CHAPTER IX

WE LOSE THE TRAIL

Saturday morning, August fifth, broke with a radiance and a glory seldom equaled even in that land of glorious sunrises and sunsets. A flame of red and orange in the east ushered in the rising sun, not a cloud marred the azure of the heavens, the moss was white with frost, and the crisp, clear atmosphere sweet with the scent of the new day. Labrador was in her most amiable mood, displaying to the best advantage her peculiar charms and beauties.

While we ate a hurried breakfast of corn-meal mush, boiled fat pork and tea, and broke camp, Michikamau was the subject of our conversation, for now it was ho for the big lake! A rapid advance was expected upon the river, and the trail above, where it left the Nascaupee to avoid the rapids which the Indians had told us about, would probably be found without trouble. So this new stage of our journey was begun with something of the enthusiasm that we had felt the day we left Tom Blake’s cabin and started up Grand Lake.
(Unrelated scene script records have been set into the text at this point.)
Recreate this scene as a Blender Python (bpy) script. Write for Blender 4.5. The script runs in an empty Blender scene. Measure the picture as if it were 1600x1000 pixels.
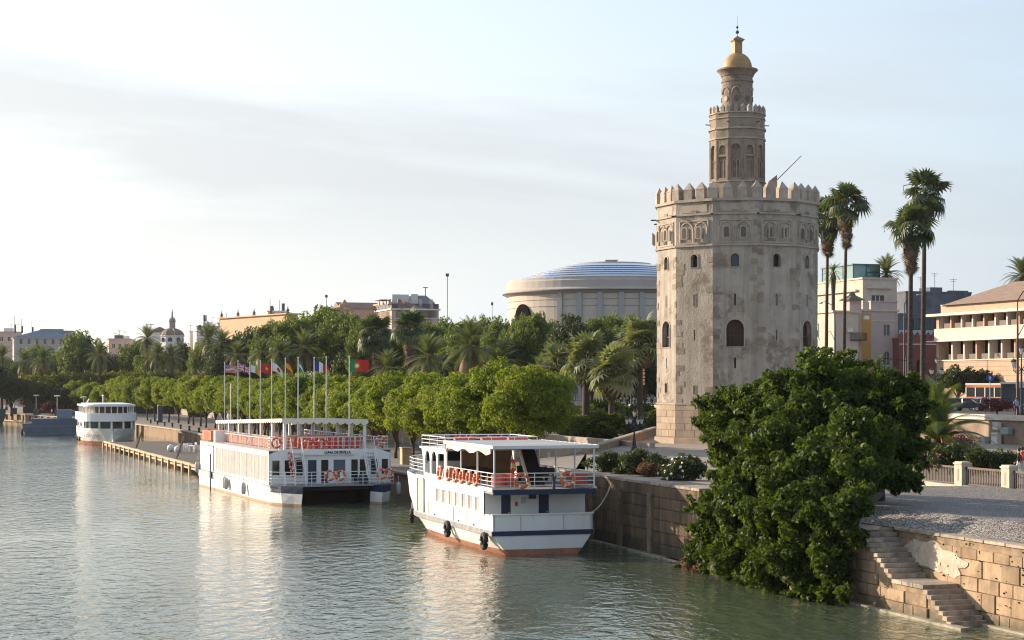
import bpy, math, random
import numpy as np
from mathutils import Vector, Matrix
from mathutils.geometry import tessellate_polygon

R = math.radians
PI = math.pi
random.seed(11)
RNG = np.random.default_rng(5)
S = bpy.context.scene
C = S.collection

# ------------------------------------------------------------------ camera
F = 2772.0          # focal length in photo pixels (photo is 1600 wide)
EYE = 9.4           # eye height above the river
cam_d = bpy.data.cameras.new('camera')
cam = bpy.data.objects.new('camera', cam_d)
C.objects.link(cam)
cam.location = (0, 0, EYE)
cam.rotation_euler = (R(90), 0, 0)
cam_d.sensor_width = 36
cam_d.lens = F / 1600 * 36
cam_d.shift_y = 100 / 1600
cam_d.clip_start = 0.5
cam_d.clip_end = 6000
S.camera = cam

# ------------------------------------------------------------------ sky + sun
SUN_AZ, SUN_EL = R(-62), R(17)
w = bpy.data.worlds.new('World')
S.world = w
w.use_nodes = True
nt = w.node_tree
nt.nodes.clear()
def wn(t, **k):
    n = nt.nodes.new(t)
    for a, b in k.items():
        setattr(n, a, b)
    return n
out = wn('ShaderNodeOutputWorld')
bg = wn('ShaderNodeBackground')
SKY_STRENGTH = 0.15
VEIL_FAR, VEIL_SUN = (2.12, 2.55, 3.1), (4.7, 4.5, 4.15)
CLOUD_FAR, CLOUD_SUN, CLOUD_OFF = (2.1, 2.3, 2.6), (3.4, 3.45, 3.4), (5.3, 8.35, 0)
bg.inputs['Strength'].default_value = SKY_STRENGTH
sky = wn('ShaderNodeTexSky', sky_type='NISHITA', sun_disc=False)
sky.sun_elevation = SUN_EL
sky.sun_rotation = SUN_AZ
sky.air_density = 1.0
sky.dust_density = 1.6
sky.ozone_density = 1.2
tc = wn('ShaderNodeTexCoord')
sep = wn('ShaderNodeSeparateXYZ')
nt.links.new(tc.outputs['Generated'], sep.inputs[0])
def wmath(op, a, b=None, clamp=False):
    n = wn('ShaderNodeMath', operation=op, use_clamp=clamp)
    for i, v in enumerate((a, b)):
        if v is None: continue
        if isinstance(v, (int, float)): n.inputs[i].default_value = v
        else: nt.links.new(v, n.inputs[i])
    return n.outputs[0]
zc = wmath('MAXIMUM', sep.outputs['Z'], 0.0)
den = wmath('ADD', zc, 0.11)
comb = wn('ShaderNodeCombineXYZ')
nt.links.new(wmath('DIVIDE', sep.outputs['X'], den), comb.inputs[0])
nt.links.new(wmath('DIVIDE', sep.outputs['Y'], den), comb.inputs[1])
def wnoise(scale, detail, rough, dist, off, sx=1, sy=1):
    mp = wn('ShaderNodeMapping')
    mp.inputs['Location'].default_value = off
    mp.inputs['Scale'].default_value = (sx, sy, 1)
    nt.links.new(comb.outputs[0], mp.inputs[0])
    n = wn('ShaderNodeTexNoise')
    n.inputs['Scale'].default_value = scale
    n.inputs['Detail'].default_value = detail
    n.inputs['Roughness'].default_value = rough
    n.inputs['Distortion'].default_value = dist
    nt.links.new(mp.outputs[0], n.inputs['Vector'])
    return n.outputs['Fac']
def wramp(fac, stops):
    n = wn('ShaderNodeValToRGB')
    e = n.color_ramp.elements
    while len(e) < len(stops): e.new(0.5)
    for el, (p, c) in zip(e, stops):
        el.position = p; el.color = (c, c, c, 1) if isinstance(c, (int, float)) else (*c, 1)
    nt.links.new(fac, n.inputs[0])
    return n.outputs[0]
def wmix(fac, a, b):
    n = wn('ShaderNodeMix', data_type='RGBA')
    for sock, v in ((n.inputs[0], fac), (n.inputs[6], a), (n.inputs[7], b)):
        if isinstance(v, (int, float)): sock.default_value = v
        elif isinstance(v, tuple): sock.default_value = (*v, 1)
        else: nt.links.new(v, sock)
    return n.outputs[2]
# thin high veil: looks dense low in the sky where one sees through it lengthwise, thin overhead
hz = wmath('POWER', wmath('SUBTRACT', 1.0, zc, True), 2.4)
veil_n = wramp(wnoise(0.55, 5, 0.55, 0.6, (3.1, 1.7, 0), 1.0, 0.55), [(0.30, 0.72), (0.72, 1.0)])
veil = wmath('MULTIPLY', wmath('MULTIPLY', hz, 1.15, True), veil_n)
# the veil is brighter towards the sun
sd = wn('ShaderNodeVectorMath', operation='DOT_PRODUCT')
nt.links.new(tc.outputs['Generated'], sd.inputs[0])
sd.inputs[1].default_value = (math.sin(SUN_AZ) * math.cos(SUN_EL), math.cos(SUN_AZ) * math.cos(SUN_EL), math.sin(SUN_EL))
sunside = wmath('MULTIPLY', wmath('ADD', sd.outputs['Value'], 1.0), 0.5)
sunside = wmath('POWER', wmath('DIVIDE', wmath('SUBTRACT', sunside, 0.58, True), 0.42), 0.8)
veil_col = wmix(sunside, VEIL_FAR, VEIL_SUN)
c1 = wmix(veil, sky.outputs[0], veil_col)
# soft grey stratus banks
cl = wramp(wnoise(0.36, 7, 0.55, 0.9, CLOUD_OFF, 0.62, 0.9), [(0.45, 0.0), (0.57, 1.0)])
band = wramp(wmath('ADD', zc, 0.0), [(0.045, 0.0), (0.11, 1.0), (0.20, 1.0), (0.45, 0.5)])
clf = wmath('MULTIPLY', wmath('MULTIPLY', cl, band), 0.8)
c2 = wmix(clf, c1, wmix(sunside, CLOUD_FAR, CLOUD_SUN))
nt.links.new(c2, bg.inputs['Color'])
nt.links.new(bg.outputs[0], out.inputs[0])

sun_d = bpy.data.lights.new('sun', 'SUN')
sun_d.energy = 4.6
sun_d.angle = R(0.6)
sun_d.color = (1.0, 0.82, 0.62)
sun = bpy.data.objects.new('sun', sun_d)
C.objects.link(sun)
sv = Vector((math.sin(SUN_AZ) * math.cos(SUN_EL), math.cos(SUN_AZ) * math.cos(SUN_EL), math.sin(SUN_EL)))
sun.rotation_euler = sv.to_track_quat('Z', 'Y').to_euler()
sun.location = sv * 300

vs = S.view_settings
S.display_settings.display_device = 'sRGB'
vs.view_transform = 'Standard'
vs.look = 'None'
vs.exposure = 0.86
vs.gamma = 1
vs.use_curve_mapping = False
S.cycles.filter_width = 1.15
S.cycles.max_bounces = 6
S.cycles.transparent_max_bounces = 6

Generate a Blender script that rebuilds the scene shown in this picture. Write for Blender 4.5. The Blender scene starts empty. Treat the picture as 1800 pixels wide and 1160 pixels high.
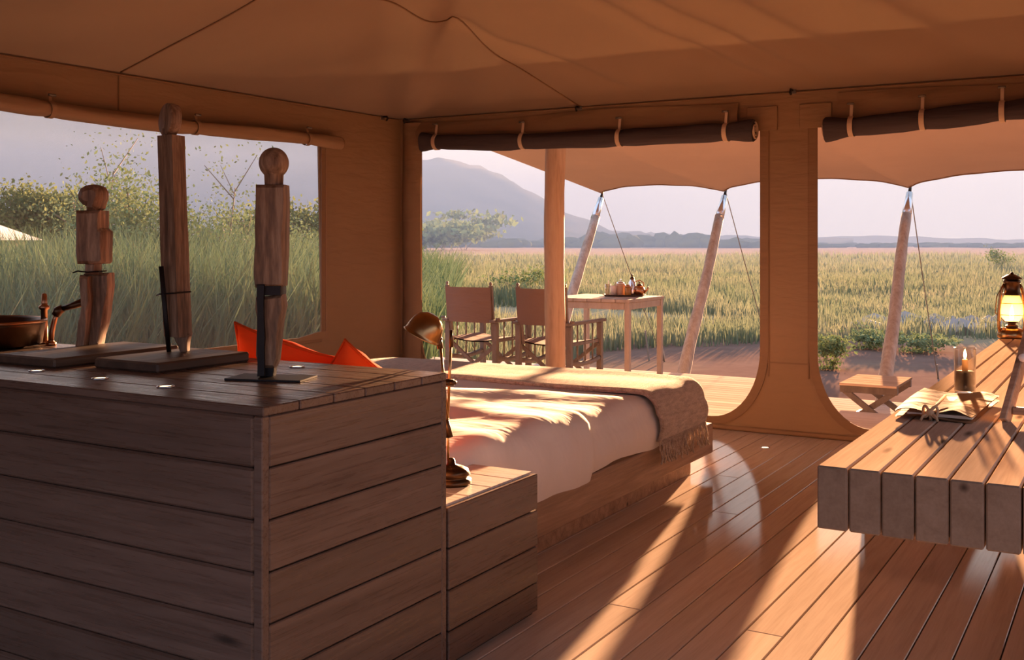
import bpy, bmesh, math, random
import numpy as np
from mathutils import Vector, Matrix, noise

random.seed(7)
rng = np.random.default_rng(11)
SC = bpy.context.scene
COL = SC.collection
R = math.radians
PI = math.pi

# ------------------------------------------------------------------ camera
cam_d = bpy.data.cameras.new('camera')
cam_d.lens = 1868.0 / 1800.0 * 36.0
cam_d.sensor_width = 36.0
cam_d.shift_y = -155.0 / 1800.0
cam_d.clip_start = 0.05
cam_d.clip_end = 4000
cam = bpy.data.objects.new('camera', cam_d)
COL.objects.link(cam)
cam.location = (0, 0, 1.35)
cam.rotation_euler = (R(90), 0, R(30.5))
SC.camera = cam

# ------------------------------------------------------------------ light
SUN_AZ = R(-10.8)          # from +Y towards -X
SUN_EL = R(6.5)
sun_dir = Vector((math.sin(SUN_AZ) * math.cos(SUN_EL), math.cos(SUN_AZ) * math.cos(SUN_EL), math.sin(SUN_EL)))
sun_d = bpy.data.lights.new('sun', 'SUN')
sun_d.energy = 95.0
sun_d.color = (1.0, 0.54, 0.27)
sun_d.angle = R(1.1)
sun = bpy.data.objects.new('sun', sun_d)
COL.objects.link(sun)
sun.rotation_euler = sun_dir.to_track_quat('Z', 'Y').to_euler()

world = bpy.data.worlds.new('sky')
SC.world = world
world.use_nodes = True
nt = world.node_tree
nt.nodes.clear()
def wn(t, **kw):
    n = nt.nodes.new(t)
    for k, v in kw.items(): setattr(n, k, v)
    return n
tc = wn('ShaderNodeTexCoord')
sep = wn('ShaderNodeSeparateXYZ')
nt.links.new(tc.outputs['Generated'], sep.inputs[0])
dot = wn('ShaderNodeVectorMath', operation='DOT_PRODUCT')
nt.links.new(tc.outputs['Generated'], dot.inputs[0])
dot.inputs[1].default_value = sun_dir
def wramp(src, stops):
    r = wn('ShaderNodeValToRGB')
    while len(r.color_ramp.elements) > 1: r.color_ramp.elements.remove(r.color_ramp.elements[-1])
    for i, (p, c) in enumerate(stops):
        e = r.color_ramp.elements[0] if i == 0 else r.color_ramp.elements.new(p)
        e.position = p; e.color = (*c, 1)
    nt.links.new(src, r.inputs[0])
    return r
# colour by height for the sunny half and for the half away from the sun
warm = wramp(sep.outputs['Z'], [(0.0, (1.22, 0.94, 0.78)), (0.06, (1.20, 0.94, 0.79)), (0.22, (1.02, 0.90, 0.84)), (0.6, (0.74, 0.82, 0.98)), (1.0, (0.64, 0.75, 1.0))])
cool = wramp(sep.outputs['Z'], [(0.0, (0.70, 0.78, 1.08)), (0.12, (0.78, 0.84, 1.10)), (0.4, (0.72, 0.81, 1.06)), (1.0, (0.64, 0.75, 1.0))])
az = wn('ShaderNodeMapRange')
az.inputs[1].default_value = -0.35; az.inputs[2].default_value = 0.8
nt.links.new(dot.outputs['Value'], az.inputs[0])
mx = wn('ShaderNodeMixRGB')
nt.links.new(az.outputs[0], mx.inputs[0]); nt.links.new(cool.outputs[0], mx.inputs[1]); nt.links.new(warm.outputs[0], mx.inputs[2])
glow = wramp(dot.outputs['Value'], [(0.0, (0, 0, 0)), (0.90, (0, 0, 0)), (0.965, (0.03, 0.03, 0.02)), (1.0, (0.32, 0.28, 0.20))])
add = wn('ShaderNodeMixRGB', blend_type='ADD')
add.inputs[0].default_value = 1
nt.links.new(mx.outputs[0], add.inputs[1]); nt.links.new(glow.outputs[0], add.inputs[2])
bg = wn('ShaderNodeBackground')
bg.inputs['Strength'].default_value = 1.0
nt.links.new(add.outputs[0], bg.inputs['Color'])
wo = wn('ShaderNodeOutputWorld')
nt.links.new(bg.outputs[0], wo.inputs['Surface'])

vs = SC.view_settings
vs.view_transform = 'Standard'
vs.look = 'None'
vs.exposure = 0.40
vs.gamma = 1.0
vs.use_curve_mapping = False
SC.cycles.use_denoising = True
SC.cycles.max_bounces = 8
SC.cycles.diffuse_bounces = 5
SC.cycles.transparent_max_bounces = 12
SC.cycles.sample_clamp_indirect = 6.0
SC.cycles.volume_bounces = 0

# ------------------------------------------------------------------ materials
MATS = {}
class NM:
    """small node material helper"""
    def __init__(s, name):
        s.m = bpy.data.materials.new(name); s.m.use_nodes = True
        s.t = s.m.node_tree; s.t.nodes.clear()
        s.out = s.t.nodes.new('ShaderNodeOutputMaterial')
        MATS[name] = s.m
    def n(s, t, **kw):
        n = s.t.nodes.new(t)
        for k, v in kw.items():
            if k.startswith('i_'):
                key = k[2:]
                n.inputs[int(key) if key.isdigit() else key].default_value = v
            else: setattr(n, k, v)
        return n
    def l(s, a, b): s.t.links.new(a, b)
    def ramp(s, src, stops):
        r = s.n('ShaderNodeValToRGB')
        while len(r.color_ramp.elements) > 1: r.color_ramp.elements.remove(r.color_ramp.elements[-1])
        for i, (p, c) in enumerate(stops):
            e = r.color_ramp.elements[0] if i == 0 else r.color_ramp.elements.new(p)
            e.position = p; e.color = (*c, 1) if len(c) == 3 else c
        s.l(src, r.inputs[0]); return r.outputs[0]
    def mix(s, f, a, b, mode='MIX'):
        m = s.n('ShaderNodeMixRGB', blend_type=mode)
        for i, v in enumerate((f, a, b)):
            if hasattr(v, 'is_linked') or hasattr(v, 'links'): s.l(v, m.inputs[i])
            else: m.inputs[i].default_value = v if i == 0 or len(v) == 4 else (*v, 1)
        return m.outputs[0]
    def mapping(s, scale, src=None, rnd=False, coord='Object'):
        t = s.n('ShaderNodeTexCoord')
        v = t.outputs[coord]
        if rnd:
            oi = s.n('ShaderNodeObjectInfo')
            mul = s.n('ShaderNodeMath', operation='MULTIPLY', i_1=37.0); s.l(oi.outputs['Random'], mul.inputs[0])
            ad = s.n('ShaderNodeVectorMath', operation='ADD'); s.l(v, ad.inputs[0]); s.l(mul.outputs[0], ad.inputs[1])
            v = ad.outputs[0]
        mp = s.n('ShaderNodeMapping'); mp.inputs['Scale'].default_value = scale
        s.l(v, mp.inputs['Vector']); return mp.outputs[0]
    def noise(s, vec, scale, detail=3, rough=.55, dist=0):
        n = s.n('ShaderNodeTexNoise'); n.inputs['Scale'].default_value = scale
        n.inputs['Detail'].default_value = detail; n.inputs['Roughness'].default_value = rough
        n.inputs['Distortion'].default_value = dist
        s.l(vec, n.inputs['Vector']); return n.outputs['Fac']
    def bump(s, h, strength, dist=.01):
        b = s.n('ShaderNodeBump'); b.inputs['Strength'].default_value = strength; b.inputs['Distance'].default_value = dist
        s.l(h, b.inputs['Height']); return b.outputs[0]
    def bsdf(s, color, rough=.6, metal=0, normal=None, spec=.5, **kw):
        p = s.n('ShaderNodeBsdfPrincipled')
        if hasattr(color, 'links'): s.l(color, p.inputs['Base Color'])
        else: p.inputs['Base Color'].default_value = (*color, 1)
        if hasattr(rough, 'links'): s.l(rough, p.inputs['Roughness'])
        else: p.inputs['Roughness'].default_value = rough
        p.inputs['Metallic'].default_value = metal
        p.inputs['Specular IOR Level'].default_value = spec
        if normal is not None: s.l(normal, p.inputs['Normal'])
        for k, v in kw.items(): p.inputs[k].default_value = v
        return p.outputs[0]
    def done(s, shader): s.l(shader, s.out.inputs['Surface']); return s.m

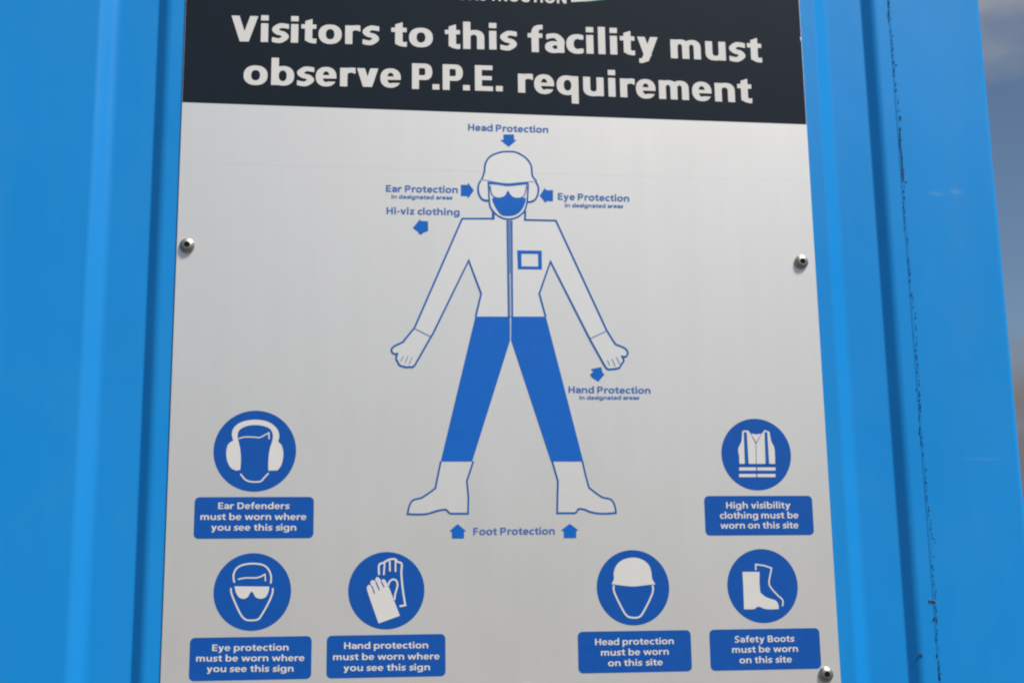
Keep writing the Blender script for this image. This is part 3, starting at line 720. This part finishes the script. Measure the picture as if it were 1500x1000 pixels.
    if k == 'vest':
        for s in (0, 1):
            if s == 0: white_fill(d, [spline(q((335, 158), (330, 230), (306, 285), (313, 340)), 3)+q((315, 395), (436, 395), (434, 250), (395, 172), (380, 152), (350, 150))])
            else: white_fill(d, [q((441, 395), (577, 395))+spline(q((577, 395), (575, 330), (570, 275), (548, 230), (535, 160)), 3)[1:]+q((500, 148), (482, 170), (438, 250))])
        white_fill(d, [q((400, 174), (440, 180), (476, 174), (437, 240))], L2-0.00004)
        obj('vest_stripe', flat([q((347, 163), (369, 163), (383, 395), (355, 395))], L3), d, M['line_blue'])
        obj('vest_stripe', flat([q((499, 163), (519, 163), (533, 395), (507, 395))], L3), d, M['line_blue'])
        for y0 in (421, 469):
            white_fill(d, [q((313, y0), (438, y0), (438, y0+23), (313, y0+23))]); white_fill(d, [q((446, y0), (579, y0), (579, y0+23), (446, y0+23))])
    if k == 'boot':
        white_fill(d, [q((280, 205), (402, 205), (402, 290), (408, 352))+spline(q((408, 352), (450, 386), (515, 408), (536, 435), (540, 470)), 3)[1:]+spline(q((540, 471), (450, 471), (395, 452), (370, 468), (350, 472)), 3)[1:]+q((292, 472), (286, 300))])
        white_line(d, [(q((375, 192), (375, 152), (435, 160), (488, 178))+spline(q((484, 200), (470, 280), (485, 320), (530, 370), (568, 408), (566, 450)), 4), 11)], L2-0.00006)

# --- button-head bolts with sockets
def bolt_mesh():
    bm = bmesh.new(); R_, n = 0.0068, 28
    rings = [(R_, 0.0), (R_, 0.0012), (R_*0.97, 0.0020), (R_*0.86, 0.0032), (R_*0.68, 0.0041), (R_*0.46, 0.0046), (R_*0.42, 0.0046)]
    prev = None
    for rr, h in rings:
        ring = [bm.verts.new((rr*math.cos(2*math.pi*k/n), -h, rr*math.sin(2*math.pi*k/n))) for k in range(n)]
        if prev:
            for k in range(n): bm.faces.new((prev[k], prev[(k+1) % n], ring[(k+1) % n], ring[k]))
        prev = ring
    bmesh.ops.recalc_face_normals(bm, faces=bm.faces[:])
    return from_bm(bm, 'bolt', True)
def socket_mesh():
    bm = bmesh.new(); R_ = 0.0068*0.43; n = 28
    a = [bm.verts.new((R_*math.cos(2*math.pi*k/n), -0.0046, R_*math.sin(2*math.pi*k/n))) for k in range(n)]
    hexr = []
    for k in range(n):
        t = 2*math.pi*k/n; s = (t+math.pi/6) % (math.pi/3)-math.pi/6
        rr = 0.0022/math.cos(s); hexr.append(bm.verts.new((rr*math.cos(t), -0.0045, rr*math.sin(t))))
    dn = [bm.verts.new((v.co.x, -0.0022, v.co.z)) for v in hexr]
    for k in range(n):
        j = (k+1) % n
        bm.faces.new((a[k], a[j], hexr[j], hexr[k])); bm.faces.new((hexr[k], hexr[j], dn[j], dn[k]))
    c = bm.verts.new((0, -0.0012, 0))
    for k in range(n): bm.faces.new((dn[k], dn[(k+1) % n], c))
    bmesh.ops.recalc_face_normals(bm, faces=bm.faces[:])
    for f in bm.faces: pass
    return from_bm(bm, 'hex_socket')
bmm, smm = bolt_mesh(), socket_mesh(); bmm.materials.append(M['steel']); smm.materials.append(M['socket'])
for (x, z, tx, tz) in ((*U(274, 360), .05, .05), (*U(1173.5, 384), -.03, .04), (*U(1209.5, 987), .02, -.03), (*U(771, 1012), 0, 0), (-.2870, -.2765, 0, 0)):
    bo = bpy.data.objects.new('bolt', bmm); C.objects.link(bo); bo.parent = sign; bo.location = (x, 0.0002, z); bo.rotation_euler = (tx, random.uniform(0, 3), tz)
    s_ = bpy.data.objects.new('hex_socket', smm); C.objects.link(s_); s_.parent = bo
We had gone but a mile when Pete drew his paddle from the water and pointed with it at a narrow, sandy beach ahead, above which rose a steep bank. Almost at the same instant I saw the object of his interests—­a buck caribou asleep on the sand. The wind was blowing toward the river, and maintaining absolute silence, we landed below a bend that hid us from the caribou. Fresh meat was in sight and we must have it, for we were hungry now for venison. To cover the retreat of the animal should it take alarm, Pete was to go on the top of the bank above it, Easton to take a stand opposite it and I a little below it. We crawled to our positions with the greatest care; but the caribou was alert. The shore breeze carried to it the scent of danger, and almost before we knew, that we were discovered it was on its feet and away. For a fraction of a second I had one glimpse of the animal through the brush. Pete did not see it when it started, but heard it running up the shore, and away be started in that direction, running and leaping recklessly over the fallen tree trunks. Presently the caribou turned from the river and showed itself on the burned plateau above, two hundred yards from Pete. The Indian halted for a moment and fired—­then fired again. I hastened up and came upon Pete standing by the prostrate caribou and grinning from ear to ear.

The carcass was quickly skinned and the meat stripped from the bones and carried to the canoe. Here on the shore we made a fire, broiled some thick luscious steaks, roasted some marrow bones and made tea. All the bones except the marrow bones of the legs were abandoned as an unnecessary weight. Pete broke a hole through one of the shoulder blades and stuck it on a limb of a tree above the reach of animals. That, you know, insures further good luck in hunting. It is a sort of offering to the Manitou. We took the skin with us. “Maybe we need him for something,” said Pete. “Clean and smoke him nice, me; maybe mend clothes with him.”

The larger pieces of our venison were to be roasted when we halted in the evening. We could not dally now, and I chose this method of preserving the meat, rather than “jerk” it (that is, dry it in the open air over a smoky fire), which would have necessitated a halt of three or four days.